Consultations in the Kivalliq and Kitikmeot are scheduled to take place this summer and fall, but the draft land use plan has already drawn criticism from municipalities and other stakeholders for not providing realistic time frames or resources that would allow municipal governments to make submissions.
“We simply do not have the manpower or the time, unfortunately, to develop a submission to this body for the whole community,” Redfern told the NPC, explaining that the city’s planning and development department is neither qualified nor financed to carry out a comprehensive submission drawing on both public and private data.
“If we were tasked with that, we would have required additional resources to hire someone to do that research and to do those consultations, but none of those were provided to us.”
Redfern echoed points made earlier in the meeting by Brian Fleming, executive director of the Nunavut Association of Municipalities, who said many municipalities struggled with the scope and objectives laid down by the NPC.
“It was a huge task given the complete lack of resources that were available to them,” Fleming said of local representatives who attended earlier land use consultations and were then tasked with collecting further submissions from their hamlets.

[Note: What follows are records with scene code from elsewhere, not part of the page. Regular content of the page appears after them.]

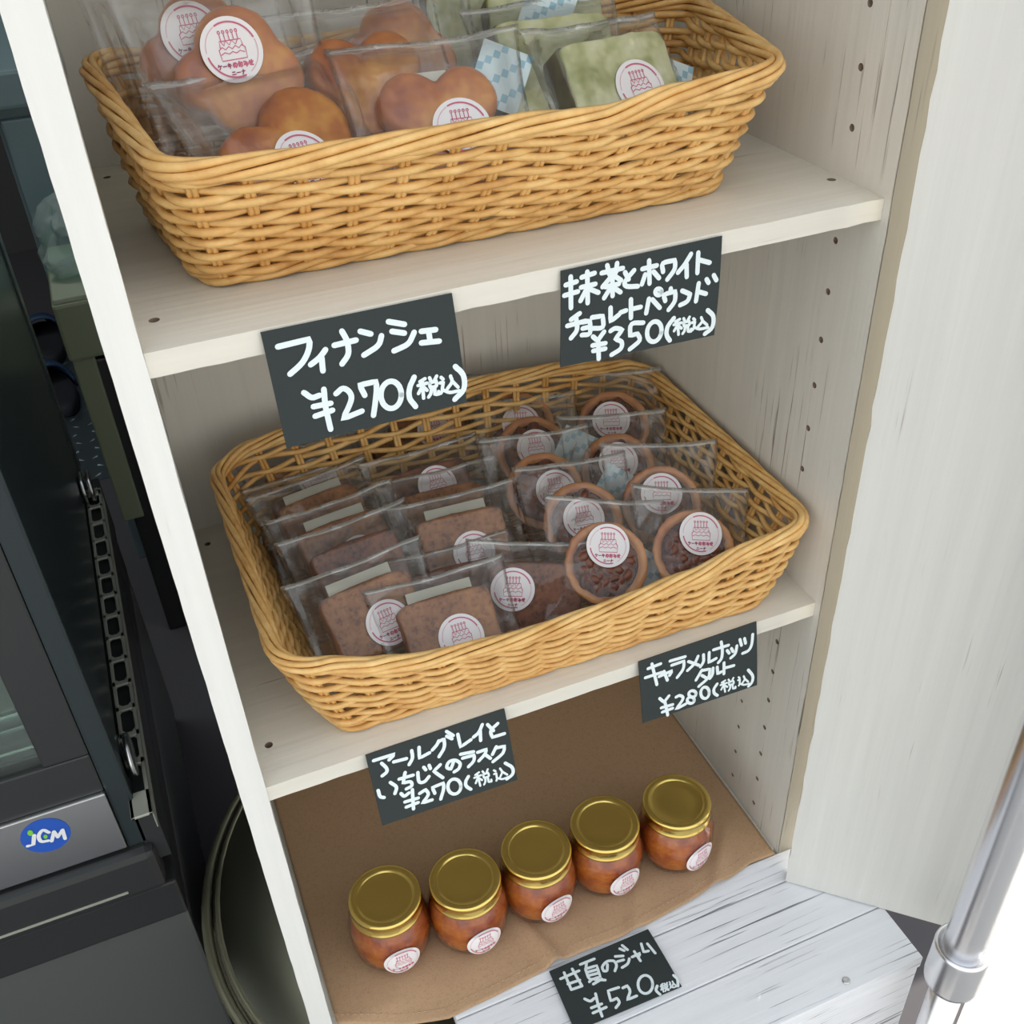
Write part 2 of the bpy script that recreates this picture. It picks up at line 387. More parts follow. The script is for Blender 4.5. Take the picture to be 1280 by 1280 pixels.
# ---------------------------------------------------------------- linen cloth
def cloth():
    hem = [at(*p, 2, Z3) for p in ((418, 1282), (462, 1281), (505, 1281), (562, 1273), (625, 1243), (687, 1211), (742, 1188), (798, 1163), (855, 1133), (915, 1099), (938, 1080), (962, 1071))]
    xs = [h.x for h in hem]; ys = [h.y for h in hem]
    def hy(x):
        if x <= xs[0]: return ys[0]
        for i in range(len(xs) - 1):
            if x <= xs[i + 1]: return ys[i] + (ys[i + 1] - ys[i]) * (x - xs[i]) / (xs[i + 1] - xs[i])
        return ys[-1]
    bm = bmesh.new(); NX, NY = 130, 100; g = []
    x0, x1 = 0.0035, 0.4165; ov = {}
    def zf(x, y):
        f = max(0, min(1, (0.055 - y) / 0.07))
        n = noise.noise(Vector((x * 16, y * 9, 2.0))) * 0.0035 + noise.noise(Vector((x * 40, y * 26, 5))) * 0.0012
        fold = 0.006 * math.exp(-((x - 0.175 - (0.03 - y) * 0.25) / 0.006) ** 2) + 0.0035 * math.exp(-((x - 0.36 + (0.0 - y) * 0.8) / 0.008) ** 2) + 0.003 * math.exp(-((x - 0.275 - (y) * 0.5) / 0.007) ** 2)
        return Z3 + 0.0006 + max(0, (0.0018 + 1.5 * n + 1.35 * fold) * f) + 0.0004 * max(0, noise.noise(Vector((x * 20, y * 20, 9))) + .3)
    for j in range(NY + 1):
        row = []
        for i in range(NX + 1):
            x = x0 + (x1 - x0) * i / NX; t = j / NY
            y = (D - 0.003) * (1 - t) + hy(x) * t
            z = zf(x, y)
            if x < 0.1 and y < 0.0: z -= 0.35 * (0.0 - y) * max(0, (0.1 - x) / 0.1)
            row.append(bm.verts.new((x, y, z)))
        g.append(row)
    for j in range(NY):
        for i in range(NX): bm.faces.new((g[j + 1][i], g[j + 1][i + 1], g[j][i + 1], g[j][i]))
    o = thing('linen_cloth', 'brown linen cloth spread under the row of jam jars', 'cloth', (0.2, 0.1, Z3))
    for v in bm.verts: v.co -= o.location
    c = link('fabric', finish(bm, 'fabric', m_cloth), o)
    md = c.modifiers.new('thickness', 'SOLIDIFY'); md.thickness = 0.0007; md.offset = 1
    # hem band and its stitches
    bm = bmesh.new(); P = []
    n = 170
    for i in range(n + 1):
        x = x0 + (x1 - x0) * i / n; y = hy(x) + 0.0085; z = zf(x, y)
        if x < 0.1 and y < 0: z -= 0.35 * (-y) * max(0, (0.1 - x) / 0.1)
        P.append(Vector((x, y, z + 0.0009)) - o.location)
    for i in range(0, n, 2):
        a, b = P[i], P[i + 1]
        tube(bm, [a, (a + b) / 2 + Vector((0, 0, .0004)), b], 0.0004, 5)
    st = link('hem_stitching', finish(bm, 'hem_stitching', m_stitch), o); st['kind'] = 'stuff'
cloth()

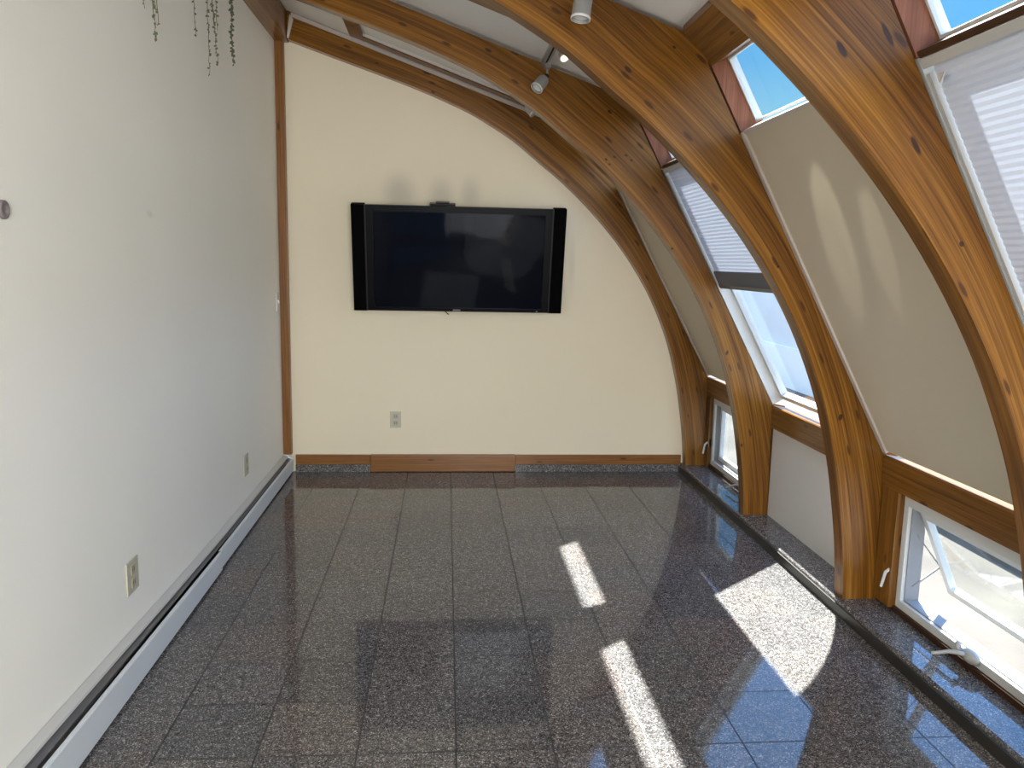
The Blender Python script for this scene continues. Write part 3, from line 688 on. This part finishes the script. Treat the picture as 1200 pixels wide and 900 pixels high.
# ------------------------------------------------------------------ trailing plants hanging at the left wall
def plant(px, py, pz, strands, label):
    o = thing('trailing_plant', (px, py, pz), label, 'plant', 'trailing plants at the left wall')
    pt = B(); lathe(pt, [(0, 0), (.035, 0), (.05, .08), (.054, .08), (.054, .095), (.045, .095), (.04, .07), (0, .07)], (px, py, pz), (0, 0, 1), 20)
    box(pt, WX, px, py - .01, py + .01, pz + .05, pz + .06); part('pot', pt, 'pot', o)
    for (dy, x_, zend, dens, lean) in strands:
        st = B(); path = [(px, py, pz + .085), (px + .03, py + dy * .6, pz + .10), (x_, py + dy, pz + .02)]
        n = max(4, int((pz - zend) / .03)); z = pz + .02
        for k in range(1, n + 1):
            f = k / n; path.append((x_ + random.uniform(-.003, .003), py + dy + lean * f + random.uniform(-.005, .005), pz + .02 + (zend - pz - .02) * f))
        tube(st, path, .0022, 5, r2=.001)
        s_ = part('stem', st, 'stem', o)
        lf = B()
        for k in range(2, len(path) - 1):
            a = Vector(path[k]); b_ = Vector(path[k + 1])
            for q in range(dens):
                if random.random() < .12: continue
                c = a.lerp(b_, random.random()); ang = random.uniform(0, 6.28); ln = random.uniform(.010, .019) * (1.15 - .4 * k / len(path)); wd = ln * .38
                d = Vector((math.cos(ang) * .7, math.sin(ang), random.uniform(-1.1, -.1))).normalized(); sd = d.cross(Vector((math.cos(ang + 1), math.sin(ang + 1), .3))).normalized(); up = d.cross(sd) * .0012
                q4 = [c, c + d * ln * .5 + sd * wd, c + d * ln, c + d * ln * .5 - sd * wd]
                v1 = [lf.verts.new(x + up) for x in q4]; v2 = [lf.verts.new(x - up) for x in q4]
                lf.faces.new(v1); lf.faces.new(v2[::-1])
                for j in range(4): lf.faces.new([v1[j], v2[j], v2[(j + 1) % 4], v1[(j + 1) % 4]])
        part('leaves', lf, 'leaf', s_)
    return o
plant(-1.12, 3.20, 2.66, [(-.05, -1.13, 2.38, 3, 0), (-.02, -1.12, 2.285, 5, .05), (.06, -1.12, 2.36, 2, 0)], 'short sparse trailing plant at the top of the left wall, left of the bushier one')
plant(-1.12, 4.02, 2.86, [(-.20, -1.15, 2.46, 2, .01), (-.10, -1.12, 2.32, 3, .0), (-.04, -1.13, 2.40, 6, .12), (.10, -1.14, 2.57, 2, .02), (.30, -1.12, 2.46, 14, .03)], 'trailing plant with long green strands at the top of the left wall, nearer the corner')

# ------------------------------------------------------------------ outside
tag(mk('gravel_terrace', box(B(), 1.97, 30, -12, 60, -.25, -.02), 'ground'), 'bright pale gravel ground outside the low windows', 'gravel', kind='structure')
tag(mk('parapet_wall', box(B(), 4.36, 4.4, 5.6, 40, -.02, .50), 'parapet'), 'low pale parapet wall outside beyond the clear pane', 'wall', kind='structure')
tag(mk('masonry_curb', box(B(), 2.95, 3.15, -1, 5.4, -.02, .42), 'kerbwhite', bevel=.01), 'low white masonry curb outside the awning window', 'curb')
tag(mk('neighbour_wall', box(B(), 4.401, 4.6, 5.6, 60, -.02, 1.55), 'farblue'), 'hazy blue wall far outside, seen through the clear pane under the raised blind', 'wall', kind='structure')
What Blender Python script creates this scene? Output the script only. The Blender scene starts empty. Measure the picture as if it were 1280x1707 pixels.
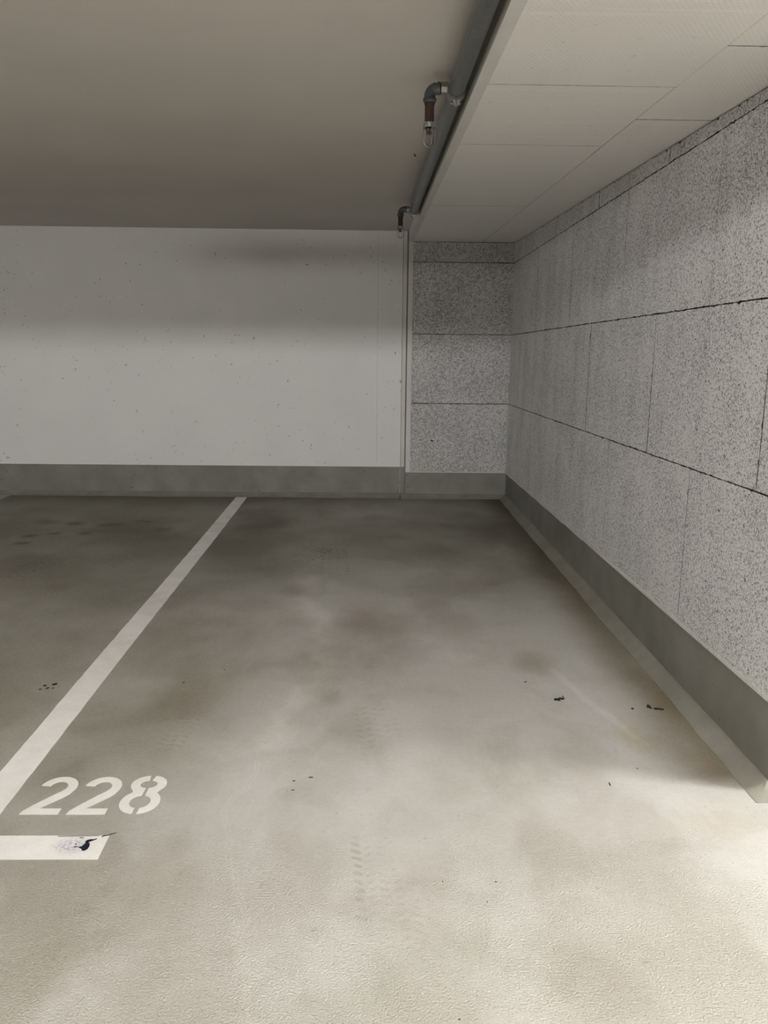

The risk of omitting or accidentally redrawing vital parts of a municipality’s resources was high, Fleming argued, and the NPC may have missed issues with a town’s watershed, water sources, landfill sites, remediation sites and quarries that may not lie officially within municipal borders.
Fleming recommended that the planning commission send workers to verify in person that its current land use draft includes those areas in its maps
Some communities, such as Pangnirtung and Kimmirut, struggle with constricted municipal borders already, let alone having enough land to accommodate them in the future, Fleming added.
“You have to consider things like water or the ability to expand. These were not choices made by our people, but yet we are now confined or restricted by those previous choices often based on where there was an existing Hudson Bay post or an RCMP station,” Redfern said during her presentation.
“Many of the communities in our territory are located in areas or on a spot chosen by the federal government, not by our choice.”
Redfern acknowledged that the NPC faces a “daunting task” to develop its land use plan, which began in earnest following extensive cross-territory consultations in 2013.
“No plan can be perfect. Nonetheless, it needs to be adequate enough to have value, value for our communities, our people, those that have to make decisions, whether from an internal territorial viewpoint, or for those outside our territory,” she said.
Though details on future consultations have not yet been released, the NPC plans to visit the Kivalliq region from June 23 to June 27 and the Kitikmeot region from Oct. 24 to Oct. 27.